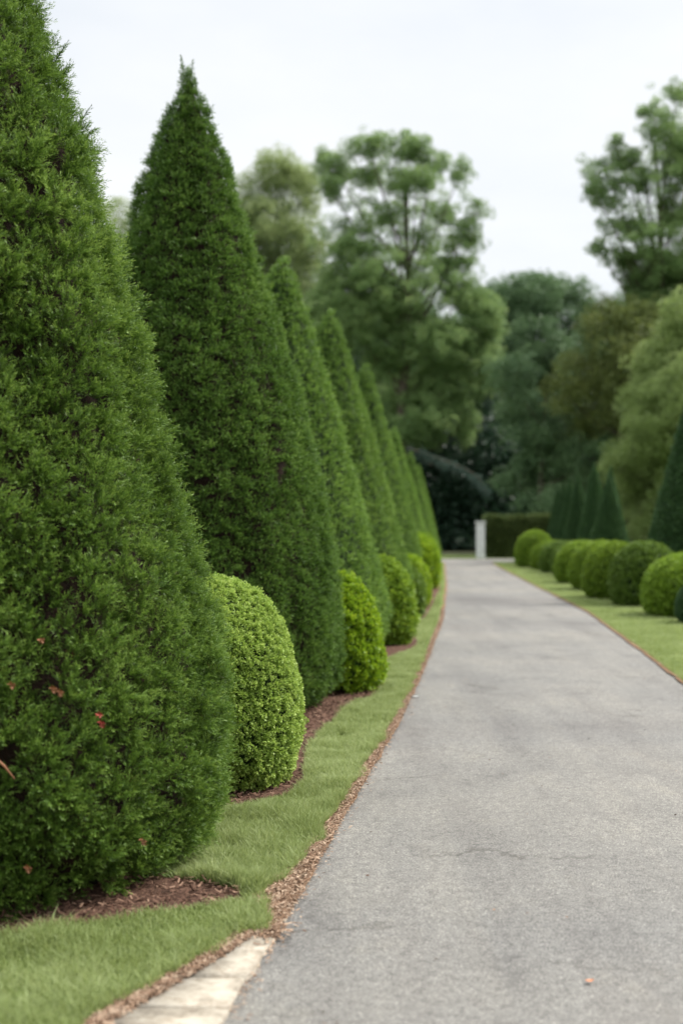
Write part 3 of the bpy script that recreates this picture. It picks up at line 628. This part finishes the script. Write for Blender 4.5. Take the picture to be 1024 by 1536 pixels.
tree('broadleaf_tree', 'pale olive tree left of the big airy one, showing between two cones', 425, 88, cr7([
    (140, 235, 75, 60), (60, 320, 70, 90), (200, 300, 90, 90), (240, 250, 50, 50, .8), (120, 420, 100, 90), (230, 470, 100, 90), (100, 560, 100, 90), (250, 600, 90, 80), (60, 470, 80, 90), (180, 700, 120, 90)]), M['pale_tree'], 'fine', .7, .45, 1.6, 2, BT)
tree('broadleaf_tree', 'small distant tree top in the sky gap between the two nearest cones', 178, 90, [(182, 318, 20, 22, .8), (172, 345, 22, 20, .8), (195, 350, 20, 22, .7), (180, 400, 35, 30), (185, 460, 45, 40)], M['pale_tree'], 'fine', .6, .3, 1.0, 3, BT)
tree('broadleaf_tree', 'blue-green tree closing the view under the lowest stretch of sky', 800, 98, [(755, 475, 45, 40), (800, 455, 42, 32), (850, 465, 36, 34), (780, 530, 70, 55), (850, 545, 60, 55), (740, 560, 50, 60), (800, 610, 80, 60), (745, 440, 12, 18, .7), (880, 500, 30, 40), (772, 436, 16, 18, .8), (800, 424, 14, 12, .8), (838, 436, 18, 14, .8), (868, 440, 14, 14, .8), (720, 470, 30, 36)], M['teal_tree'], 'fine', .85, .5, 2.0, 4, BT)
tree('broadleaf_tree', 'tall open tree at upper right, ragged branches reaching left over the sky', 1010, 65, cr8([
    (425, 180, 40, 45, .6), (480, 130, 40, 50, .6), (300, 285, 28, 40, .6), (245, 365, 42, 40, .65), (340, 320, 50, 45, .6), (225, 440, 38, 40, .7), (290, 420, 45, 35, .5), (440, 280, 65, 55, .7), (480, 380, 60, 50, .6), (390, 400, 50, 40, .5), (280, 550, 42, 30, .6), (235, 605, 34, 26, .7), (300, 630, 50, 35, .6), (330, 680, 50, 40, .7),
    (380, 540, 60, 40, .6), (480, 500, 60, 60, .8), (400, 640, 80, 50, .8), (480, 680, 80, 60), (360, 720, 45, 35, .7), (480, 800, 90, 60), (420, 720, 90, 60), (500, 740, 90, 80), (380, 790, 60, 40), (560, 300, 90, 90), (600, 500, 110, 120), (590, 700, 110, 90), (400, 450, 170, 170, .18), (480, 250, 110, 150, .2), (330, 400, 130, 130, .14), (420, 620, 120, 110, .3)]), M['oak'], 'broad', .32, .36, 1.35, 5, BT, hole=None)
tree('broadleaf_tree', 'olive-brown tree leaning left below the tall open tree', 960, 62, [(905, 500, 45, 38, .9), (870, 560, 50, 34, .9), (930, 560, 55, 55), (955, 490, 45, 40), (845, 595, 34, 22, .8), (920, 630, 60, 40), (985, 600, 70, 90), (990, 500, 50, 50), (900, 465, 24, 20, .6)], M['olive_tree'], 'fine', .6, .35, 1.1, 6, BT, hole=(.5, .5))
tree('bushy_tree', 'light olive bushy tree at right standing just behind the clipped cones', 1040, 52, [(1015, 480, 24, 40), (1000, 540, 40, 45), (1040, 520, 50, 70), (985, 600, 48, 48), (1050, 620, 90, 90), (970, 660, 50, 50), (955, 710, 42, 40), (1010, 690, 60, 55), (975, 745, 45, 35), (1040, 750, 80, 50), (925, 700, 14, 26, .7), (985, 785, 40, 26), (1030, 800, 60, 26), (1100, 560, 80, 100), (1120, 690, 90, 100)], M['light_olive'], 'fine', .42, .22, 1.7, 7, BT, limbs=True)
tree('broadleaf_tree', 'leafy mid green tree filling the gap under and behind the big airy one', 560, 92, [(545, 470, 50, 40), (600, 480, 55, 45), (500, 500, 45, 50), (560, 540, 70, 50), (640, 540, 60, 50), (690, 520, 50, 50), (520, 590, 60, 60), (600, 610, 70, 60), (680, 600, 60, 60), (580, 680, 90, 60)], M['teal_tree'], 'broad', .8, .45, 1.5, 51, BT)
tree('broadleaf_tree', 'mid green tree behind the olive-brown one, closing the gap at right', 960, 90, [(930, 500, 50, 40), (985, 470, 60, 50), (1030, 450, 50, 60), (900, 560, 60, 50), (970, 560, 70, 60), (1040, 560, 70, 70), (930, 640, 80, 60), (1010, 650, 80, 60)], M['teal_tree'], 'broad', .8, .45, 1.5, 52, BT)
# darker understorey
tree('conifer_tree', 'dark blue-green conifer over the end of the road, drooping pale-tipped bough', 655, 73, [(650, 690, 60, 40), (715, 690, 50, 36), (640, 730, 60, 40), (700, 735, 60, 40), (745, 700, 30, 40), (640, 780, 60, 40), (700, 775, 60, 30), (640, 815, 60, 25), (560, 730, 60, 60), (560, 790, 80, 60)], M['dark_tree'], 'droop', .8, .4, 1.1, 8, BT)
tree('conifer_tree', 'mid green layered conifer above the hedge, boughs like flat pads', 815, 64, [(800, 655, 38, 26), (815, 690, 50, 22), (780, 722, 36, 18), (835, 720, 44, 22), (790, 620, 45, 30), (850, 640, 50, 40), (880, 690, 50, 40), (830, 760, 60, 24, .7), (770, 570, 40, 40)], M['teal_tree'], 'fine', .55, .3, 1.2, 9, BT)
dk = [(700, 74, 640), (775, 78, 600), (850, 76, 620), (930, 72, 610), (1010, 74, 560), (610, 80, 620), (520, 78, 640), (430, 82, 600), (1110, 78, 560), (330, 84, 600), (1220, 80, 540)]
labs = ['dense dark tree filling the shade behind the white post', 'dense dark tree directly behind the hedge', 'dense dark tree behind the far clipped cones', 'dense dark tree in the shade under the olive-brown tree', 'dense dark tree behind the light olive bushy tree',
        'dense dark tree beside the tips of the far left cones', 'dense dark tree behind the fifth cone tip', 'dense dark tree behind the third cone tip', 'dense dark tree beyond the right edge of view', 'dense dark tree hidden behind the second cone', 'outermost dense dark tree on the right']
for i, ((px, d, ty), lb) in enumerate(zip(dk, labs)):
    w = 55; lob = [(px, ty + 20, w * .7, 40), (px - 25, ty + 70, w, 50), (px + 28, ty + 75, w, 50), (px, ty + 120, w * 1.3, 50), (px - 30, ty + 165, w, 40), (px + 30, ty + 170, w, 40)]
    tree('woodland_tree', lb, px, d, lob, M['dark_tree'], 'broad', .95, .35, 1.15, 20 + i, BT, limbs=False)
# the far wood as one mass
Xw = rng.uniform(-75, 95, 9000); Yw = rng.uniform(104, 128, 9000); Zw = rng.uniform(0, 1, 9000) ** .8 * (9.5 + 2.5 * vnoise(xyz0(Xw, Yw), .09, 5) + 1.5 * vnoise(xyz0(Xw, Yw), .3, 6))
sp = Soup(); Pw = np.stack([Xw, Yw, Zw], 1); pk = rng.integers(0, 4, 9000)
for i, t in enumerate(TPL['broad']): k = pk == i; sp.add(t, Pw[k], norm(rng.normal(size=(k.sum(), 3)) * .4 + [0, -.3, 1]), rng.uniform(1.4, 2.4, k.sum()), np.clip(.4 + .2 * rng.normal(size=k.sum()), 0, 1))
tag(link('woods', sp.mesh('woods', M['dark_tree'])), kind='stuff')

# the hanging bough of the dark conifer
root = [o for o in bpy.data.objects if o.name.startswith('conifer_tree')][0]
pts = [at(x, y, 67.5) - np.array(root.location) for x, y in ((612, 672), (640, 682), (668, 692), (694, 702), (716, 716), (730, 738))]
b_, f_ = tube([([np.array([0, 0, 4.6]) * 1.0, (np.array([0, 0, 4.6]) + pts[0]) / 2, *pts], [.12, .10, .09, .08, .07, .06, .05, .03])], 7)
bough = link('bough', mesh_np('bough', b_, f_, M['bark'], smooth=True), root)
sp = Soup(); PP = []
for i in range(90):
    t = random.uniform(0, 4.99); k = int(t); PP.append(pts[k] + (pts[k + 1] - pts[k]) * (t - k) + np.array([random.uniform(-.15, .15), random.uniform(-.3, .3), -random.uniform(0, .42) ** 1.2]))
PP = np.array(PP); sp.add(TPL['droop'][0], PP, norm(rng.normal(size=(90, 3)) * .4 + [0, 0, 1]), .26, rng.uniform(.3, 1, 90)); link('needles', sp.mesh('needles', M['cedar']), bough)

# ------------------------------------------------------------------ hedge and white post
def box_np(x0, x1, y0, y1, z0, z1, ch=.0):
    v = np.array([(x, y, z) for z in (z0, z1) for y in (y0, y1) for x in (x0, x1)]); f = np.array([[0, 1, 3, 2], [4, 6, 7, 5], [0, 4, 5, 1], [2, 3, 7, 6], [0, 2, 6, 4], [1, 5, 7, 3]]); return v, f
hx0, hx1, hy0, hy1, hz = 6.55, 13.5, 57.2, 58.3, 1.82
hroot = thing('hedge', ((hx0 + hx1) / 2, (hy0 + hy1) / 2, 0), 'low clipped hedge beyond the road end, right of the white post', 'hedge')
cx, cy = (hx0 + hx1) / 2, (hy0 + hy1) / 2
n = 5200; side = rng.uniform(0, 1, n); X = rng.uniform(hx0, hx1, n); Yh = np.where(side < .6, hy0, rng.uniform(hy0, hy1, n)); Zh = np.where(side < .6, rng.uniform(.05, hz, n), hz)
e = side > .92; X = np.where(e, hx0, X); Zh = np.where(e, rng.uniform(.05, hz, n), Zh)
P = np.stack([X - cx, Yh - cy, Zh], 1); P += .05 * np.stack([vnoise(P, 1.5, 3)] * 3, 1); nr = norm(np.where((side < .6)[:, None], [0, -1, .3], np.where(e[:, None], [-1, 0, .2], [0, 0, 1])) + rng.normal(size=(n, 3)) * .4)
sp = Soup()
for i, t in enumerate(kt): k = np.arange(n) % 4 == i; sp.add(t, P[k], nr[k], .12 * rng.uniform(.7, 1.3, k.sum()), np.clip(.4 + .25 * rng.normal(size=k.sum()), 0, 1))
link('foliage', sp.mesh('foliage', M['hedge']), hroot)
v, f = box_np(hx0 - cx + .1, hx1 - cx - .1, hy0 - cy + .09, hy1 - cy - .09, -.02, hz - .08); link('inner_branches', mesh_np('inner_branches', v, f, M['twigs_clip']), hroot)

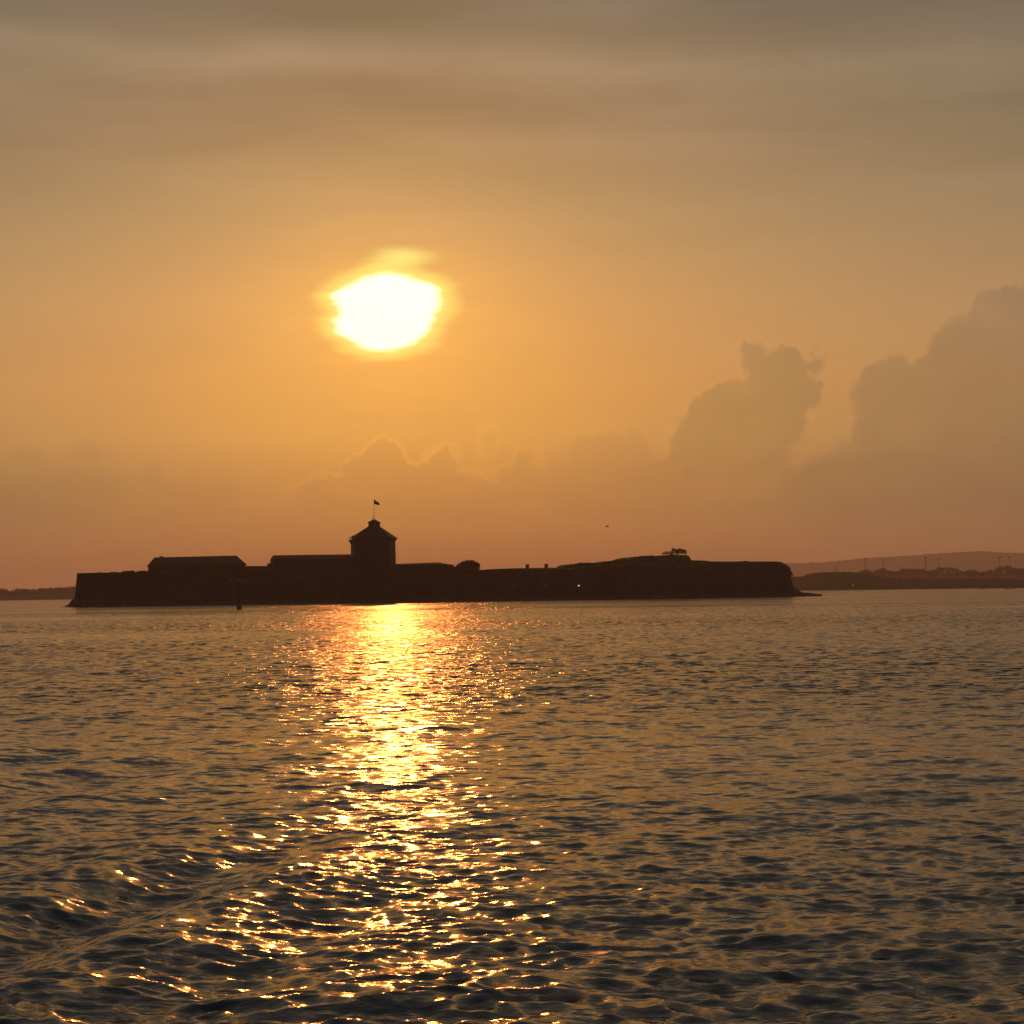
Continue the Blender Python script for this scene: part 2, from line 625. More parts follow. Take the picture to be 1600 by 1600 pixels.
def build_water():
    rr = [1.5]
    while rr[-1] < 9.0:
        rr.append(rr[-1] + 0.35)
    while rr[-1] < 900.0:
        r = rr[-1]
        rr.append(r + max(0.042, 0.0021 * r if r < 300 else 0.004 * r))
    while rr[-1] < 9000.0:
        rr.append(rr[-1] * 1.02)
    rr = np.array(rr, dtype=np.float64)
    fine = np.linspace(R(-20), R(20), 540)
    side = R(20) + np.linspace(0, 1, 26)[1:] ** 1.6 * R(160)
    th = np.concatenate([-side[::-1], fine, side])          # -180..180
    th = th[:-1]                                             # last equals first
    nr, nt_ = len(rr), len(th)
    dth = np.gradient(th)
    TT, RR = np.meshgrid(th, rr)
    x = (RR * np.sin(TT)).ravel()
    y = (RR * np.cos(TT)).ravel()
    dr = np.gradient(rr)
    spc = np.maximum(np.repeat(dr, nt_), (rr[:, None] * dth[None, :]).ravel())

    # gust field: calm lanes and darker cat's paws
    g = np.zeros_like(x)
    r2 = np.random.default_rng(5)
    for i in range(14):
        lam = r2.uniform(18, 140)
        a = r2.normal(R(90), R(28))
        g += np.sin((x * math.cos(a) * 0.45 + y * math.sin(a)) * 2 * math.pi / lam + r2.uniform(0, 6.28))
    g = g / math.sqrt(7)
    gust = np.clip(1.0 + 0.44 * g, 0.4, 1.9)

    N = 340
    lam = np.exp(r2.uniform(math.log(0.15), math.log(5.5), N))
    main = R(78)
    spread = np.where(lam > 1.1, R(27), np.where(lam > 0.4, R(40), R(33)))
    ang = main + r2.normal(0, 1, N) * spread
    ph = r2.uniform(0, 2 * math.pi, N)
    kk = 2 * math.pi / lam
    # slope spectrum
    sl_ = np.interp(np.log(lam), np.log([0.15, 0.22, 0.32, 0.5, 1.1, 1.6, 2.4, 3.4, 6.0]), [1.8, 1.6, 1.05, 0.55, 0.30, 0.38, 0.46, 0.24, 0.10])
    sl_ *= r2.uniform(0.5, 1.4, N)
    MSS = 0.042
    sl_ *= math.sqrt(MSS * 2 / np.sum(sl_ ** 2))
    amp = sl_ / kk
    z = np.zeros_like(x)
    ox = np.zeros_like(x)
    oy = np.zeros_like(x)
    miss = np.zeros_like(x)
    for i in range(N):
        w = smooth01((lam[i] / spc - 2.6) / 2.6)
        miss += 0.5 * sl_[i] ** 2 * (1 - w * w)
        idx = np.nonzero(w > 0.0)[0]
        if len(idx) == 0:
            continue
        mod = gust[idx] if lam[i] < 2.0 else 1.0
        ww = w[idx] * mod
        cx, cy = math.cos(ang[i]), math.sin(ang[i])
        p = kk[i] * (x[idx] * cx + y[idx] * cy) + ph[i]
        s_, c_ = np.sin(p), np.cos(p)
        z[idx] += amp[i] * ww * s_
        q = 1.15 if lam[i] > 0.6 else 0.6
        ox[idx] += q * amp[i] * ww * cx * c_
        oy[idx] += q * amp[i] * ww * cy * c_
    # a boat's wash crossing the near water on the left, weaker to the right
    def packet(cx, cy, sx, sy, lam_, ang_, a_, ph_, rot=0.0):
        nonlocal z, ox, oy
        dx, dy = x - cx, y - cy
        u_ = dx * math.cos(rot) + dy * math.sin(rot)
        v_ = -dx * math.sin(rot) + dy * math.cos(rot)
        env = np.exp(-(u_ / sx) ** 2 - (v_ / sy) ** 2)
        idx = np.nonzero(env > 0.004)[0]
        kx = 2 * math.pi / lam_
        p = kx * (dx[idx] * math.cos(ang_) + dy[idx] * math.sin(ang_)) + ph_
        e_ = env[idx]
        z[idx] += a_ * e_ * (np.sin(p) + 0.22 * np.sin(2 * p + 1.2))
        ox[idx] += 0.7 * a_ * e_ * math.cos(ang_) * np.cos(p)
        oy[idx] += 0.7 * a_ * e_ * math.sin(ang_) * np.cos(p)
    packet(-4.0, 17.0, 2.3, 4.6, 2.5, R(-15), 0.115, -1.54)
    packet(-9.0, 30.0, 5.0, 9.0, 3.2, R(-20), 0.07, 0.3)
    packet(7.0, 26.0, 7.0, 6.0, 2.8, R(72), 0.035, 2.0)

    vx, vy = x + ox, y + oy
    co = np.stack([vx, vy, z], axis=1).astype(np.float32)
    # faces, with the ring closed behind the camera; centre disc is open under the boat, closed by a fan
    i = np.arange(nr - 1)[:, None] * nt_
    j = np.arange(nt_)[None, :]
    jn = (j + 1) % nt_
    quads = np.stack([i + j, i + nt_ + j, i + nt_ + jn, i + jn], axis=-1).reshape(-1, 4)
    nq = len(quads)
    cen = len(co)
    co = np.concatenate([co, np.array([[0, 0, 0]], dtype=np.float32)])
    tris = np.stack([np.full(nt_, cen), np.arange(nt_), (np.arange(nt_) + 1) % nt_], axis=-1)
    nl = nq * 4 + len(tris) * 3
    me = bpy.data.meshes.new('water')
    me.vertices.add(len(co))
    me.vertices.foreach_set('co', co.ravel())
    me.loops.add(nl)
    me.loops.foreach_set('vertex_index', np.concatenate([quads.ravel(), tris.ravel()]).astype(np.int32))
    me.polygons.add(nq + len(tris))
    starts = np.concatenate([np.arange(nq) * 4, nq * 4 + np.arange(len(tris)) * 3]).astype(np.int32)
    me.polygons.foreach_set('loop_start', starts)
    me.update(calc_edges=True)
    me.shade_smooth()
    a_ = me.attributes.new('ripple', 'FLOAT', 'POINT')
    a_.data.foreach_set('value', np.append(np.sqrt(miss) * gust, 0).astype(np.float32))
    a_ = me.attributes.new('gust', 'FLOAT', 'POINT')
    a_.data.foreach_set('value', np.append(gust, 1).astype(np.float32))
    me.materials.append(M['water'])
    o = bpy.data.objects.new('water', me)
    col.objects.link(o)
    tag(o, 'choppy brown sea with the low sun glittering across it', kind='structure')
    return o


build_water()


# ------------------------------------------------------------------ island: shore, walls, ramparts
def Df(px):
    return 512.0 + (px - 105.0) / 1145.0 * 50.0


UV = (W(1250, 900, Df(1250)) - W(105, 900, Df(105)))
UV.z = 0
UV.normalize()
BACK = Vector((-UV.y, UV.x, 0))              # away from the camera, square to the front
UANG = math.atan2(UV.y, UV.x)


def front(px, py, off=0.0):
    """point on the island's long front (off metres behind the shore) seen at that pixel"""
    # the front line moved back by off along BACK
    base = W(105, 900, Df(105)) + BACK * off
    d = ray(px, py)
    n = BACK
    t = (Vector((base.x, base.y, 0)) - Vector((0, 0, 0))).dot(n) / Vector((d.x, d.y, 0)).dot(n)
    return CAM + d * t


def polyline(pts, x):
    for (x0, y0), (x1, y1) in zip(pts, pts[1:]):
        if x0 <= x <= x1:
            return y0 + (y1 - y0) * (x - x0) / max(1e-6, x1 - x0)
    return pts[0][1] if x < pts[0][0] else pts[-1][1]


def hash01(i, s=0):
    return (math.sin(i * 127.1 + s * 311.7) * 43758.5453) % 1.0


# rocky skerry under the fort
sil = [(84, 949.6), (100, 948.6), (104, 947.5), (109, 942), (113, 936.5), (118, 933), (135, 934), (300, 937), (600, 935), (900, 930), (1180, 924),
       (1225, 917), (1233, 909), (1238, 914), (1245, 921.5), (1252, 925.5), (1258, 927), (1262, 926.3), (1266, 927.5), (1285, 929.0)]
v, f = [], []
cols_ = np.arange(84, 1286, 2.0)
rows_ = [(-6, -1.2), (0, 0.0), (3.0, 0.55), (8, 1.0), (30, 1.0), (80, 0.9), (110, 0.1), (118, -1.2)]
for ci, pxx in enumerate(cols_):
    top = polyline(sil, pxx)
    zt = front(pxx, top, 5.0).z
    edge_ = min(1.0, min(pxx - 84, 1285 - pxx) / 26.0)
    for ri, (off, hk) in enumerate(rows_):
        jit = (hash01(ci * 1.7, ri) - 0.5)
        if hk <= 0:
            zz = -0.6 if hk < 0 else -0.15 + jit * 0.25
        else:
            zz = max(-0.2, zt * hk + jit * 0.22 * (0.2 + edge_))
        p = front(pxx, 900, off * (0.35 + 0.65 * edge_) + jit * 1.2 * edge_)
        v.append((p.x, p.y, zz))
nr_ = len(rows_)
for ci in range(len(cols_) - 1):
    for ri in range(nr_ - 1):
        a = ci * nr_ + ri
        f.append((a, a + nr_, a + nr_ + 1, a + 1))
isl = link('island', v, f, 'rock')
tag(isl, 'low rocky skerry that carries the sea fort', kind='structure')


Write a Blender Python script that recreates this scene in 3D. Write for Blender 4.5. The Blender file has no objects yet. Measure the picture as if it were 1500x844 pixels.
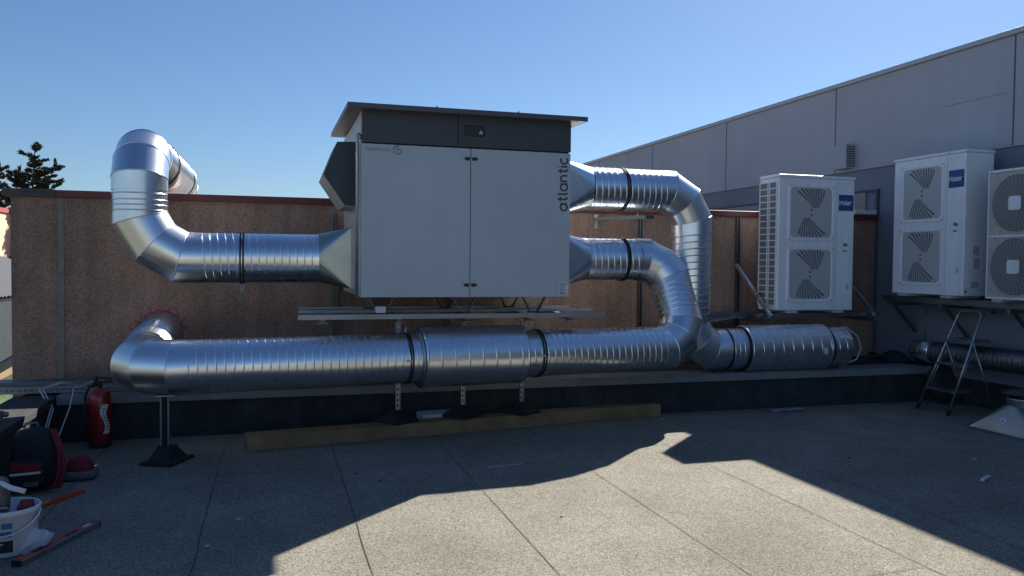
--- --- ---
# Task to complete
Your task is to pick out every line with the string "uniform" and copy it.

# Answer to the task
Xw = rng.uniform(-75, 95, 9000); Yw = rng.uniform(104, 128, 9000); Zw = rng.uniform(0, 1, 9000) ** .8 * (9.5 + 2.5 * vnoise(xyz0(Xw, Yw), .09, 5) + 1.5 * vnoise(xyz0(Xw, Yw), .3, 6))
for i, t in enumerate(TPL['broad']): k = pk == i; sp.add(t, Pw[k], norm(rng.normal(size=(k.sum(), 3)) * .4 + [0, -.3, 1]), rng.uniform(1.4, 2.4, k.sum()), np.clip(.4 + .2 * rng.normal(size=k.sum()), 0, 1))
    t = random.uniform(0, 4.99); k = int(t); PP.append(pts[k] + (pts[k + 1] - pts[k]) * (t - k) + np.array([random.uniform(-.15, .15), random.uniform(-.3, .3), -random.uniform(0, .42) ** 1.2]))
PP = np.array(PP); sp.add(TPL['droop'][0], PP, norm(rng.normal(size=(90, 3)) * .4 + [0, 0, 1]), .26, rng.uniform(.3, 1, 90)); link('needles', sp.mesh('needles', M['cedar']), bough)
n = 5200; side = rng.uniform(0, 1, n); X = rng.uniform(hx0, hx1, n); Yh = np.where(side < .6, hy0, rng.uniform(hy0, hy1, n)); Zh = np.where(side < .6, rng.uniform(.05, hz, n), hz)
e = side > .92; X = np.where(e, hx0, X); Zh = np.where(e, rng.uniform(.05, hz, n), Zh)
for i, t in enumerate(kt): k = np.arange(n) % 4 == i; sp.add(t, P[k], nr[k], .12 * rng.uniform(.7, 1.3, k.sum()), np.clip(.4 + .25 * rng.normal(size=k.sum()), 0, 1))
        lam = r2.uniform(18, 140)
        g += np.sin((x * math.cos(a) * 0.45 + y * math.sin(a)) * 2 * math.pi / lam + r2.uniform(0, 6.28))
    lam = np.exp(r2.uniform(math.log(0.15), math.log(5.5), N))
    ph = r2.uniform(0, 2 * math.pi, N)
    sl_ *= r2.uniform(0.5, 1.4, N)